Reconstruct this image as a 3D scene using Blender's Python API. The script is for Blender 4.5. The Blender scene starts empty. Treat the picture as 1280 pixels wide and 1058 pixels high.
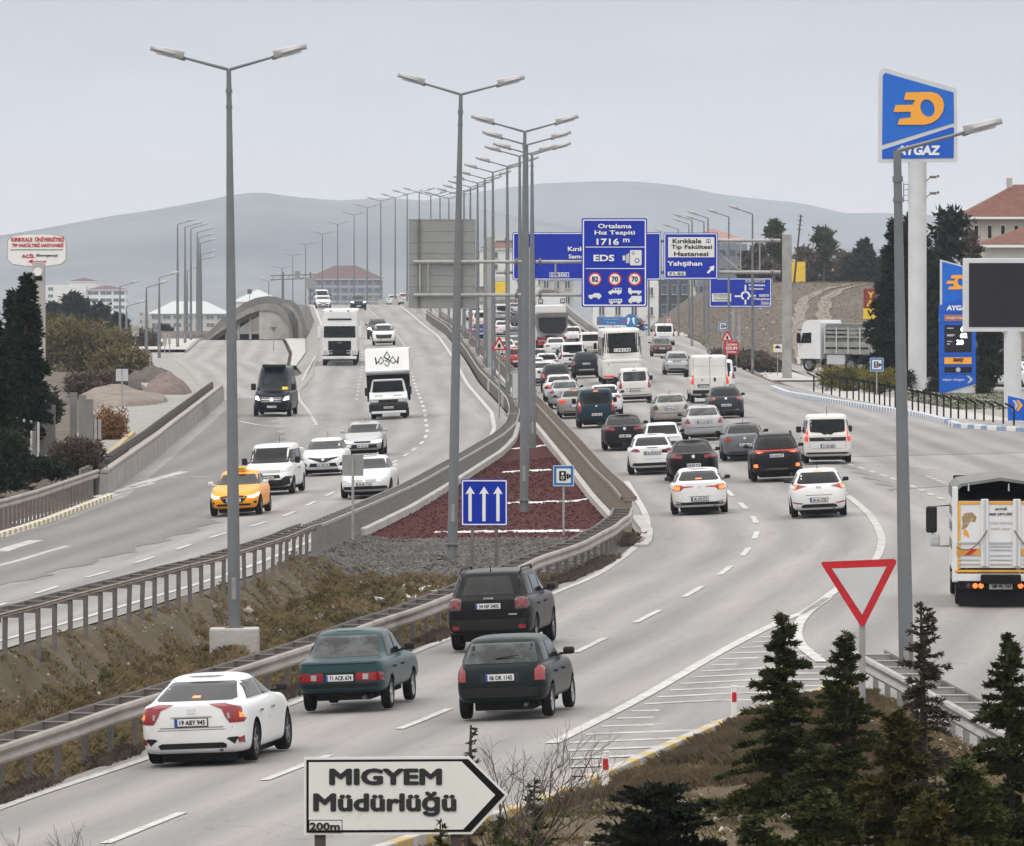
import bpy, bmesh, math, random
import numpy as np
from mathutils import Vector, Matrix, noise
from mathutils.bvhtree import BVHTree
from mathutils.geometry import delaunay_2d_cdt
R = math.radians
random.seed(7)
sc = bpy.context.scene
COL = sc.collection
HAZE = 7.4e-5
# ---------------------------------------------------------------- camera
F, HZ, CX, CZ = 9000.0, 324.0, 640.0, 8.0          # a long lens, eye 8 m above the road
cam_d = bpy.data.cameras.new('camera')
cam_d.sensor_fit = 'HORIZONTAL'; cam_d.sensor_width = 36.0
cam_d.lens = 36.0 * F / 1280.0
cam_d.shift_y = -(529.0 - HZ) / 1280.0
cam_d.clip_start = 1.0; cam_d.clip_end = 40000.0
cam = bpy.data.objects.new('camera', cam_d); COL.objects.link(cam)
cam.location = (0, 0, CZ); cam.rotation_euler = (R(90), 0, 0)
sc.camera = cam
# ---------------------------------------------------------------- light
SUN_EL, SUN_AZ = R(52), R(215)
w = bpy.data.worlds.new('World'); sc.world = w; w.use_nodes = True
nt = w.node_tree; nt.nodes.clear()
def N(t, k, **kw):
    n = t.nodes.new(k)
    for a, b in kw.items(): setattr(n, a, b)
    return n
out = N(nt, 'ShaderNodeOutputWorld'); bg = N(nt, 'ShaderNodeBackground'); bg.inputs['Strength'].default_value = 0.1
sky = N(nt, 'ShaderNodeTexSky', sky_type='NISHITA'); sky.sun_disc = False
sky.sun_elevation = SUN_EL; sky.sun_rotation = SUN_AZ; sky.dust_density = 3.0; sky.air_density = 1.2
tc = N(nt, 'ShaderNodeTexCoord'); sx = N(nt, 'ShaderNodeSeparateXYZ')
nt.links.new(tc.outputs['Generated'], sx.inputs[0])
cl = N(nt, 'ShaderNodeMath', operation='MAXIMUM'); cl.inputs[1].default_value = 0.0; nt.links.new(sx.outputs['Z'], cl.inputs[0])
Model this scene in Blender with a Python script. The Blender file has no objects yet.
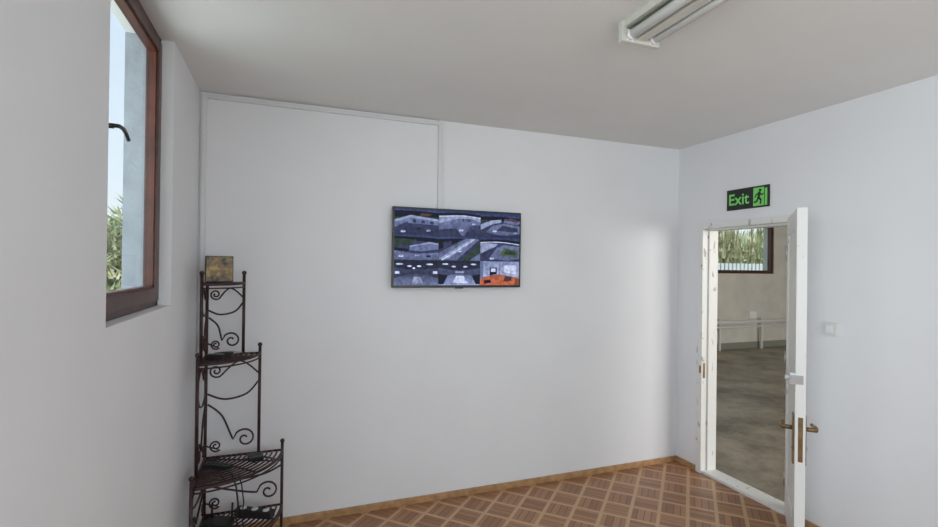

━━━━━━━━━━

Using the data above, print every line exactly, omitting pictures.

• Completed exercise:
Reconstruct this image as a 3D scene using Blender's Python API. The script is for Blender 4.5. The Blender scene starts empty. Treat the picture as 1280 pixels wide and 1058 pixels high.
import bpy, bmesh, math, random
import numpy as np
from mathutils import Vector, Matrix, noise
from mathutils.bvhtree import BVHTree
from mathutils.geometry import delaunay_2d_cdt
R = math.radians
random.seed(7)
sc = bpy.context.scene
COL = sc.collection
HAZE = 7.4e-5
# ---------------------------------------------------------------- camera
F, HZ, CX, CZ = 9000.0, 324.0, 640.0, 8.0          # a long lens, eye 8 m above the road
cam_d = bpy.data.cameras.new('camera')
cam_d.sensor_fit = 'HORIZONTAL'; cam_d.sensor_width = 36.0
cam_d.lens = 36.0 * F / 1280.0
cam_d.shift_y = -(529.0 - HZ) / 1280.0
cam_d.clip_start = 1.0; cam_d.clip_end = 40000.0
cam = bpy.data.objects.new('camera', cam_d); COL.objects.link(cam)
cam.location = (0, 0, CZ); cam.rotation_euler = (R(90), 0, 0)
sc.camera = cam
# ---------------------------------------------------------------- light
SUN_EL, SUN_AZ = R(52), R(215)
w = bpy.data.worlds.new('World'); sc.world = w; w.use_nodes = True
nt = w.node_tree; nt.nodes.clear()
def N(t, k, **kw):
    n = t.nodes.new(k)
    for a, b in kw.items(): setattr(n, a, b)
    return n
out = N(nt, 'ShaderNodeOutputWorld'); bg = N(nt, 'ShaderNodeBackground'); bg.inputs['Strength'].default_value = 0.1
sky = N(nt, 'ShaderNodeTexSky', sky_type='NISHITA'); sky.sun_disc = False
sky.sun_elevation = SUN_EL; sky.sun_rotation = SUN_AZ; sky.dust_density = 3.0; sky.air_density = 1.2
tc = N(nt, 'ShaderNodeTexCoord'); sx = N(nt, 'ShaderNodeSeparateXYZ')
nt.links.new(tc.outputs['Generated'], sx.inputs[0])
cl = N(nt, 'ShaderNodeMath', operation='MAXIMUM'); cl.inputs[1].default_value = 0.0; nt.links.new(sx.outputs['Z'], cl.inputs[0])
Model this scene in Blender with a Python script. The Blender file has no objects yet.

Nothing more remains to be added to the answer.